Bob Krantz (SW Colorado)
Not only tempo riding, but also universal use of power meters and tight management of riders' effort by remote technicians.

As for Sky, they might be clean but have enormously deep pockets and overwhelming team talent. Kinda like when the Yankees ruin baseball for the rest of the country.

Froome may be very talented, but his results would probably look less dominant with a mediocre team.
Martha McCormick (Kansas City, MO)
Thanks for this article. I've been watching the race and, of course, watching the crowd is half the fun.
RS (RI)
Best sporting event, and best fans, and the world.
Eddy (West of East)
Wonderful piece. Thank you!
Andre (Michigan)
Not to be "that guy" that always finds the dark side of things, but every year the Tour rolls around I am nervous about a possible terror attack on one of these mountain sides. These are open air events where folks gather with almost no security, huge crowds, and cameras rolling. They are even more permeable than events like the Boston Marathon were several years ago.Additionally, there is always a prestigious stage on Bastille Day, which provides a symbolic as well as target right environment for would be attackers.
Especially given the uptick of attacks in France lately, I breathe a sigh of relief every year the Tour ends without an attack. I hope that ASO and the French Intelligence community are as concerned.
August West (Midwest)
Quit worrying. There is nothing you or anyone can do about it. Just enjoy.
Marylouise (NW Pennsylvania)
I worry more about the riders being attached by someone in the crowd (think Monica Seles being stabbed) more than terrorists. Sometimes I think the race organizers should come up with a way to hold the crowds back, one of these days a spectator will cause a crash when a cyclist runs into someone because there is no room.

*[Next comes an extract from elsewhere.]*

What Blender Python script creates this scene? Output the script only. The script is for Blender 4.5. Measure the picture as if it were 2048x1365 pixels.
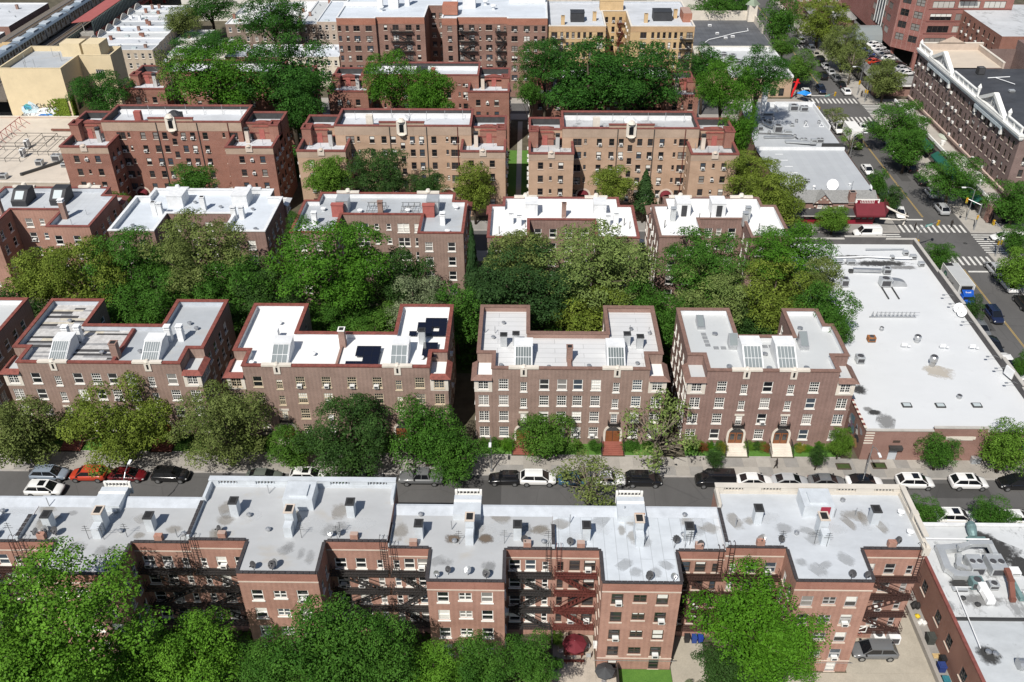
import bpy, bmesh, math, random
from mathutils import Vector, Matrix
R = math.radians
rnd = random.Random(7)
scene = bpy.context.scene
for o in list(bpy.data.objects):
 bpy.data.objects.remove(o)
COL = scene.collection

# ------------------------------------------------------------------ camera, sky, sun, exposure
cam_d = bpy.data.cameras.new('camera')
cam = bpy.data.objects.new('camera', cam_d)
COL.objects.link(cam)
cam_d.sensor_fit = 'HORIZONTAL'
cam_d.sensor_width = 36.0
cam_d.lens = 36.0 * 1816.15 / 2048.0
cam_d.clip_start = 1.0
cam_d.clip_end = 3000.0
PITCH, YAW, ROLL = 0.60239, -0.0190626, 0.00385134
fw = Vector((math.sin(YAW) * math.cos(PITCH), math.cos(YAW) * math.cos(PITCH), -math.sin(PITCH)))
rt = Vector((math.cos(YAW), -math.sin(YAW), 0))
dn = fw.cross(rt)
rt2 = rt * math.cos(ROLL) + dn * math.sin(ROLL)
dn2 = dn * math.cos(ROLL) - rt * math.sin(ROLL)
m3 = Matrix((rt2, -dn2, -fw)).transposed()
cam.matrix_world = Matrix.Translation((0, 0, 80)) @ m3.to_4x4()
scene.camera = cam

SUN_EL, SUN_AZ = R(50), R(24)          # shadows run towards +Y, leaning 24 degrees to +X
world = bpy.data.worlds.new('World')
scene.world = world
world.use_nodes = True
wn = world.node_tree.nodes
wl = world.node_tree.links
for n in list(wn):
 wn.remove(n)
wo = wn.new('ShaderNodeOutputWorld')
bg = wn.new('ShaderNodeBackground')
sky = wn.new('ShaderNodeTexSky')
sky.sky_type = 'NISHITA'
sky.sun_disc = False
sky.sun_elevation = SUN_EL
sky.sun_rotation = R(180) + SUN_AZ
bg.inputs['Strength'].default_value = 0.072
wl.new(sky.outputs[0], bg.inputs['Color'])
wl.new(bg.outputs[0], wo.inputs['Surface'])
sun_d = bpy.data.lights.new('sun', 'SUN')
sun_d.energy = 5.0
sun_d.angle = R(0.53)
sun_d.color = (1.0, 0.955, 0.88)
sun = bpy.data.objects.new('sun', sun_d)
COL.objects.link(sun)
sdir = Vector((math.sin(SUN_AZ) * math.cos(SUN_EL), math.cos(SUN_AZ) * math.cos(SUN_EL), -math.sin(SUN_EL)))
sun.rotation_euler = sdir.to_track_quat('-Z', 'Y').to_euler()
sun.location = (-60, -60, 150)
scene.view_settings.view_transform = 'Standard'
scene.view_settings.look = 'None'
scene.view_settings.gamma = 1.0
scene.view_settings.use_curve_mapping = False
scene.view_settings.exposure = 0.16
scene.render.engine = 'CYCLES'

# ------------------------------------------------------------------ materials
MATS = {}
def _new(name):
 m = bpy.data.materials.new(name)
 m.use_nodes = True
 nt = m.node_tree
 for n in list(nt.nodes):
  nt.nodes.remove(n)
 out = nt.nodes.new('ShaderNodeOutputMaterial')
 b = nt.nodes.new('ShaderNodeBsdfPrincipled')
 nt.links.new(b.outputs[0], out.inputs['Surface'])
 return m, nt, b, out
def _pos(nt):
 g = nt.nodes.new('ShaderNodeNewGeometry')
 return g.outputs['Position']
def _mapv(nt, vec, sx, sy, sz):
 n = nt.nodes.new('ShaderNodeVectorMath'); n.operation = 'MULTIPLY'
 nt.links.new(vec, n.inputs[0]); n.inputs[1].default_value = (sx, sy, sz)
 return n.outputs[0]
def _noise(nt, vec, scale, detail=4, rough=.6):
 n = nt.nodes.new('ShaderNodeTexNoise')
 n.inputs['Scale'].default_value = scale; n.inputs['Detail'].default_value = detail
 n.inputs['Roughness'].default_value = rough
 nt.links.new(vec, n.inputs['Vector'])
 return n.outputs['Fac']
def _ramp(nt, fac, p0, p1):
 n = nt.nodes.new('ShaderNodeMapRange')
 n.inputs['From Min'].default_value = p0; n.inputs['From Max'].default_value = p1
 nt.links.new(fac, n.inputs['Value'])
 return n.outputs[0]
def _mix(nt, fac, a, b, mode='MIX'):
 n = nt.nodes.new('ShaderNodeMix'); n.data_type = 'RGBA'; n.blend_type = mode
 for sock, v in ((n.inputs['Factor'], fac), (n.inputs['A'], a), (n.inputs['B'], b)):
  pass
 fs = n.inputs[0]; A = n.inputs[6]; B = n.inputs[7]
 if isinstance(fac, (int, float)): fs.default_value = fac
 else: nt.links.new(fac, fs)
 for sock, v in ((A, a), (B, b)):
  if isinstance(v, (tuple, list)): sock.default_value = (v[0], v[1], v[2], 1)
  else: nt.links.new(v, sock)
 return n.outputs[2]
def _mul(nt, a, k):
 n = nt.nodes.new('ShaderNodeMath'); n.operation = 'MULTIPLY'
 nt.links.new(a, n.inputs[0])
 if isinstance(k, (int, float)): n.inputs[1].default_value = k
 else: nt.links.new(k, n.inputs[1])
 return n.outputs[0]
def plain(name, c, rough=.7, metal=0., var=.15, vscale=.8, spec=.4, fine=.08):
 if name in MATS: return MATS[name]
 m, nt, b, o = _new(name)
 p = _pos(nt)
 f = _ramp(nt, _noise(nt, p, vscale, 5, .65), .3, .7)
 c1 = tuple(max(0, x * (1 - var)) for x in c); c2 = tuple(min(1, x * (1 + var)) for x in c)
 col = _mix(nt, f, c1, c2)
 if fine:
  f2 = _ramp(nt, _noise(nt, p, 9.0, 2, .5), .35, .65)
  col = _mix(nt, _mul(nt, f2, fine), col, (c[0] * .4, c[1] * .4, c[2] * .4))
 nt.links.new(col, b.inputs['Base Color'])
 b.inputs['Roughness'].default_value = rough; b.inputs['Metallic'].default_value = metal
 b.inputs['Specular IOR Level'].default_value = spec
 MATS[name] = m
 return m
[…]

But they do have fun! This weekend while watching the race there was a fleeting image of two guys on a platform; they had rigged up a wheel that rotated when one of them, suspended on a cable, pedaled around on a bicycle. Amazing! Must have taken them hours to construct it!
raymondvgsandoval (The Hague)
Crashes at the Tour caused by spectators have happened numerous times in the past: https://www.nytimes.com/2016/07/15/sports/cycling/tour-de-france-crash-g...
Mogwai (CT)
In the United 'police' States, the cops would bust it all up, no question. Europe is where freedom lives, America is one big police state that lords over a heavily armed populace.

Now to be serious, that is awesome there is such passion that people follow around the Tour for the month of July. Few people work during the summer, because people actually have vacations, not like the US police state where your Gestapo boss looks down on a piddly week off while lying to your face about work-life balance.
Matt M (San Jose, CA)
Fans do the same things at the Tour of California, USA Pro Challenge in CO, Tour of Utah. They're all over the road, in costumes, in the riders' faces, etc.

But it's not quite to the level of Le Tour's crowds, that's for sure!

Millions of Americans will watch guys watch grass grow (baseball), but think watching a bike race is boring. Or worse, don't even know bike racing exists.

Would love to see NYT cover the amateur bike racing scene in the US!